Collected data
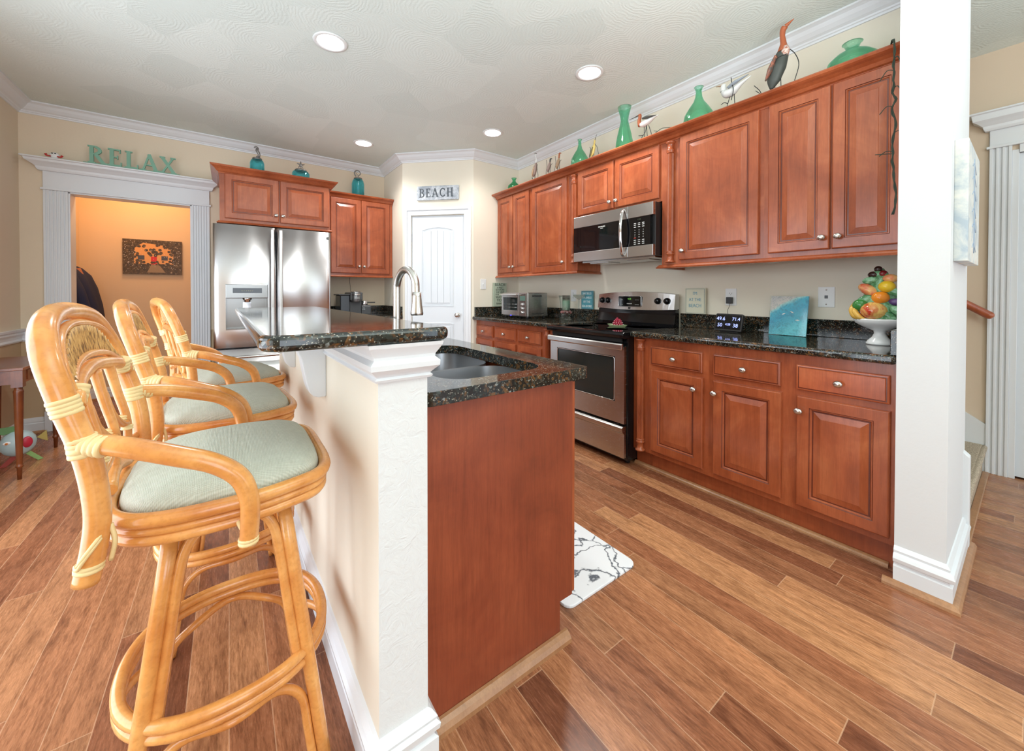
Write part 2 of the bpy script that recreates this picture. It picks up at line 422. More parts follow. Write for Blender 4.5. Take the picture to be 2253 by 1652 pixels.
    def rings(s, x0, x1, z0, z1, rg, dark=None):   # nested rectangles facing -y
        vs = []; fs = []
        for i, (a, y) in enumerate(rg):
            vs += [(x0+a,y,z0+a),(x1-a,y,z0+a),(x1-a,y,z1-a),(x0+a,y,z1-a)]
        n0 = len(s.f)
        for i in range(len(rg)-1):
            for k in range(4): fs.append((i*4+k, i*4+(k+1)%4, i*4+4+(k+1)%4, i*4+4+k))
        n = (len(rg)-1)*4; fs.append((n,n+1,n+2,n+3)); fs.append((3,2,1,0))
        s.add(vs, fs)
        for i in dark or ():
            for k in range(4): s.mi[n0+i*4+k] = 1
        return s
    def ball(s, c, r, seg=12, sc=(1,1,1)):
        prof = [(max(1e-7, sin(pi*i/8))*r, -cos(pi*i/8)*r*sc[2]) for i in range(9)]
        return s.lathe([(p[0] if p[0] > 1e-6 else 0, p[1]) for p in prof], c, seg, sx=sc[0], sy=sc[1])
    def build(s, name, mats, parent=None, bev=0, label=None, loc=None, rotz=0, seg=2):
        me = bpy.data.meshes.new(name)
        me.from_pydata(s.v, [], s.f)
        for m in (mats if isinstance(mats, (list, tuple)) else [mats]): me.materials.append(M[m] if isinstance(m, str) else m)
        me.polygons.foreach_set('material_index', s.mi); me.polygons.foreach_set('use_smooth', s.sm)
        me.update()
        bm = bmesh.new(); bm.from_mesh(me); bmesh.ops.remove_doubles(bm, verts=bm.verts, dist=1e-6)
        bmesh.ops.recalc_face_normals(bm, faces=bm.faces); bm.to_mesh(me); bm.free()
        o = bpy.data.objects.new(name, me); COL.objects.link(o)
        if parent is not None: o.parent = parent
        if loc: o.location = loc
        if rotz: o.rotation_euler.z = rotz
        if bev:
            b = o.modifiers.new('b', 'BEVEL'); b.width = bev; b.segments = seg; b.limit_method = 'ANGLE'; b.angle_limit = radians(40)
        if label: o['label'] = label
        return o
def thing(name, label, cat, loc=(0,0,0), rotz=0, group=None):
    o = bpy.data.objects.new(name, None); o.empty_display_size = .05; COL.objects.link(o)
    o.location = loc; o.rotation_euler = (0,0,rotz); o['label'] = label; o['category'] = cat
    if group: o['group'] = group
    return o
def tag(o, label, cat, group=None):
    o['label'] = label; o['category'] = cat
    if group: o['group'] = group
    return o
def struct(o): o['kind'] = 'structure'; return o
def dup(root, loc, rotz, label, group=None):
    def cp(o, par):
        c = o.copy(); COL.objects.link(c)
        if par: c.parent = par
        for ch in list(o.children): cp(ch, c)
        return c
    r = cp(root, None); r.location = loc; r.rotation_euler = (0,0,rotz); r['label'] = label
    if group: r['group'] = group
    return r
def text_mb(txt, size, mb, T, depth=.002, align='CENTER', sx=1.0):
    cu = bpy.data.curves.new('t', 'FONT'); cu.body = txt; cu.size = size; cu.extrude = depth/2; cu.align_x = align; cu.align_y = 'CENTER'
    cu.resolution_u = 3
    o = bpy.data.objects.new('t', cu); COL.objects.link(o)
    bpy.context.view_layer.update()
    dg = bpy.context.evaluated_depsgraph_get(); me = bpy.data.meshes.new_from_object(o.evaluated_get(dg))
    old = mb.T; mb.T = T @ Matrix.Diagonal((sx,1,1,1))
    mb.add([tuple(v.co) for v in me.vertices], [tuple(p.vertices) for p in me.polygons]); mb.T = old
    bpy.data.objects.remove(o); bpy.data.meshes.remove(me)
FRONT = Matrix.Rotation(radians(90), 4, 'X')          # text plane -> facing -y
def at(x, y, z): return Matrix.Translation((x,y,z)) @ FRONT
R90 = radians(90)
# ================================================================== ROOM SHELL
CE = 2.733; W = 2.818; YB = 4.922; Y3 = 3.688; XL = -1.39; YR = -3.4; XH = 4.0
struct(MB().box(-1.6, 5.4, YR-.2, 6.3, -.08, 0).build('floor', 'floor'))
struct(MB().box(-1.6, 5.4, YR-.2, 6.3, CE, CE+.08).build('ceiling', 'ceiling'))
def walls(name, boxes, mat):
    m = MB()
    for b in boxes: m.box(*b)
    return struct(m.build(name, mat))
OX0, OX1, OZ = -1.116, -.297, 2.035
walls('wall_back', [(XL-.12,OX0,YB,YB+.13,0,CE),(OX1,1.73,YB,YB+.13,0,CE),(OX0,OX1,YB,YB+.13,OZ,CE)], 'wall_left')
walls('wall_left', [(XL-.12,XL,YR,.35,0,CE),(XL-.12,XL,3.2,YB+.13,0,CE),(XL-.12,XL,.35,3.2,0,.08),(XL-.12,XL,.35,3.2,2.25,CE)], 'wall_left')
walls('wall_right', [(W,W+.09,.33,Y3+.1,0,CE)], 'wall')
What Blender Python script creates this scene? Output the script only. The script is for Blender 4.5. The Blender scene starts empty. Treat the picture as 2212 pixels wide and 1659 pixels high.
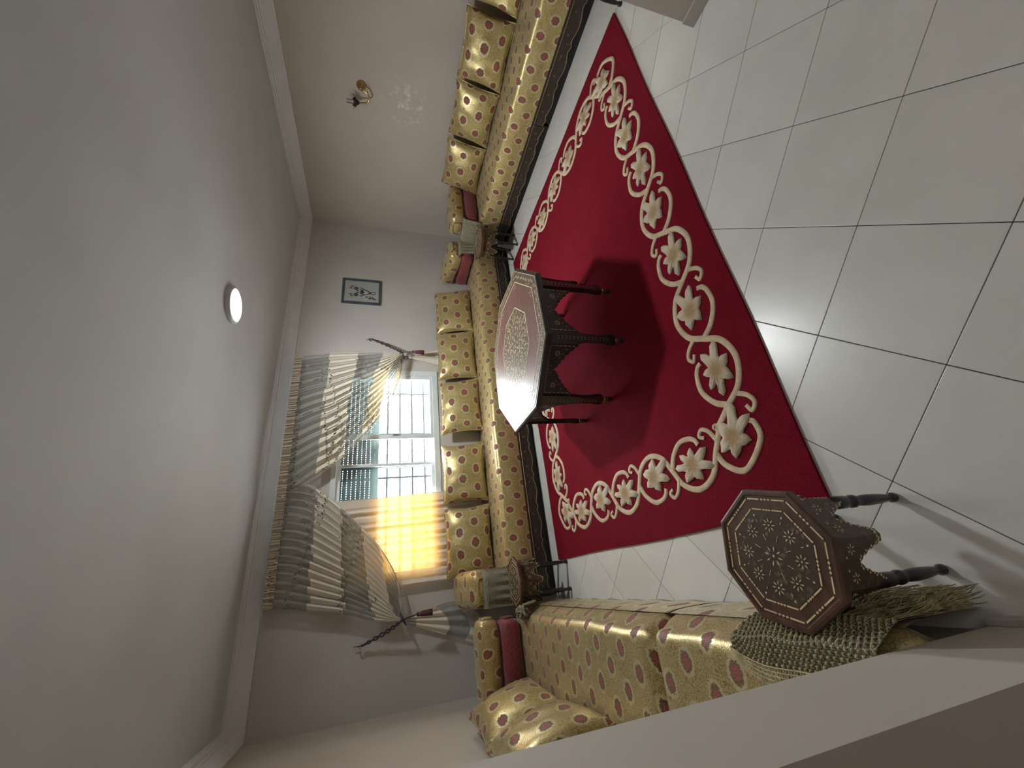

Short problem: All of the lines above should be printed exactly, minus the pictures.

Complete output:
Write part 2 of the bpy script that recreates this picture. It picks up at line 422. More parts follow. Write for Blender 4.5. Take the picture to be 2253 by 1652 pixels.
    def rings(s, x0, x1, z0, z1, rg, dark=None):   # nested rectangles facing -y
        vs = []; fs = []
        for i, (a, y) in enumerate(rg):
            vs += [(x0+a,y,z0+a),(x1-a,y,z0+a),(x1-a,y,z1-a),(x0+a,y,z1-a)]
        n0 = len(s.f)
        for i in range(len(rg)-1):
            for k in range(4): fs.append((i*4+k, i*4+(k+1)%4, i*4+4+(k+1)%4, i*4+4+k))
        n = (len(rg)-1)*4; fs.append((n,n+1,n+2,n+3)); fs.append((3,2,1,0))
        s.add(vs, fs)
        for i in dark or ():
            for k in range(4): s.mi[n0+i*4+k] = 1
        return s
    def ball(s, c, r, seg=12, sc=(1,1,1)):
        prof = [(max(1e-7, sin(pi*i/8))*r, -cos(pi*i/8)*r*sc[2]) for i in range(9)]
        return s.lathe([(p[0] if p[0] > 1e-6 else 0, p[1]) for p in prof], c, seg, sx=sc[0], sy=sc[1])
    def build(s, name, mats, parent=None, bev=0, label=None, loc=None, rotz=0, seg=2):
        me = bpy.data.meshes.new(name)
        me.from_pydata(s.v, [], s.f)
        for m in (mats if isinstance(mats, (list, tuple)) else [mats]): me.materials.append(M[m] if isinstance(m, str) else m)
        me.polygons.foreach_set('material_index', s.mi); me.polygons.foreach_set('use_smooth', s.sm)
        me.update()
        bm = bmesh.new(); bm.from_mesh(me); bmesh.ops.remove_doubles(bm, verts=bm.verts, dist=1e-6)
        bmesh.ops.recalc_face_normals(bm, faces=bm.faces); bm.to_mesh(me); bm.free()
        o = bpy.data.objects.new(name, me); COL.objects.link(o)
        if parent is not None: o.parent = parent
        if loc: o.location = loc
        if rotz: o.rotation_euler.z = rotz
        if bev:
            b = o.modifiers.new('b', 'BEVEL'); b.width = bev; b.segments = seg; b.limit_method = 'ANGLE'; b.angle_limit = radians(40)
        if label: o['label'] = label
        return o
def thing(name, label, cat, loc=(0,0,0), rotz=0, group=None):
    o = bpy.data.objects.new(name, None); o.empty_display_size = .05; COL.objects.link(o)
    o.location = loc; o.rotation_euler = (0,0,rotz); o['label'] = label; o['category'] = cat
    if group: o['group'] = group
    return o
def tag(o, label, cat, group=None):
    o['label'] = label; o['category'] = cat
    if group: o['group'] = group
    return o
def struct(o): o['kind'] = 'structure'; return o
def dup(root, loc, rotz, label, group=None):
    def cp(o, par):
        c = o.copy(); COL.objects.link(c)
        if par: c.parent = par
        for ch in list(o.children): cp(ch, c)
        return c
    r = cp(root, None); r.location = loc; r.rotation_euler = (0,0,rotz); r['label'] = label
    if group: r['group'] = group
    return r
def text_mb(txt, size, mb, T, depth=.002, align='CENTER', sx=1.0):
    cu = bpy.data.curves.new('t', 'FONT'); cu.body = txt; cu.size = size; cu.extrude = depth/2; cu.align_x = align; cu.align_y = 'CENTER'
    cu.resolution_u = 3
    o = bpy.data.objects.new('t', cu); COL.objects.link(o)
    bpy.context.view_layer.update()
    dg = bpy.context.evaluated_depsgraph_get(); me = bpy.data.meshes.new_from_object(o.evaluated_get(dg))
    old = mb.T; mb.T = T @ Matrix.Diagonal((sx,1,1,1))
    mb.add([tuple(v.co) for v in me.vertices], [tuple(p.vertices) for p in me.polygons]); mb.T = old
    bpy.data.objects.remove(o); bpy.data.meshes.remove(me)
FRONT = Matrix.Rotation(radians(90), 4, 'X')          # text plane -> facing -y
def at(x, y, z): return Matrix.Translation((x,y,z)) @ FRONT
R90 = radians(90)
# ================================================================== ROOM SHELL
CE = 2.733; W = 2.818; YB = 4.922; Y3 = 3.688; XL = -1.39; YR = -3.4; XH = 4.0
struct(MB().box(-1.6, 5.4, YR-.2, 6.3, -.08, 0).build('floor', 'floor'))
struct(MB().box(-1.6, 5.4, YR-.2, 6.3, CE, CE+.08).build('ceiling', 'ceiling'))
def walls(name, boxes, mat):
    m = MB()
    for b in boxes: m.box(*b)
    return struct(m.build(name, mat))
OX0, OX1, OZ = -1.116, -.297, 2.035
walls('wall_back', [(XL-.12,OX0,YB,YB+.13,0,CE),(OX1,1.73,YB,YB+.13,0,CE),(OX0,OX1,YB,YB+.13,OZ,CE)], 'wall_left')
walls('wall_left', [(XL-.12,XL,YR,.35,0,CE),(XL-.12,XL,3.2,YB+.13,0,CE),(XL-.12,XL,.35,3.2,0,.08),(XL-.12,XL,.35,3.2,2.25,CE)], 'wall_left')
walls('wall_right', [(W,W+.09,.33,Y3+.1,0,CE)], 'wall')
What Blender Python script creates this scene? Output the script only. The script is for Blender 4.5. The Blender scene starts empty. Treat the picture as 2212 pixels wide and 1659 pixels high.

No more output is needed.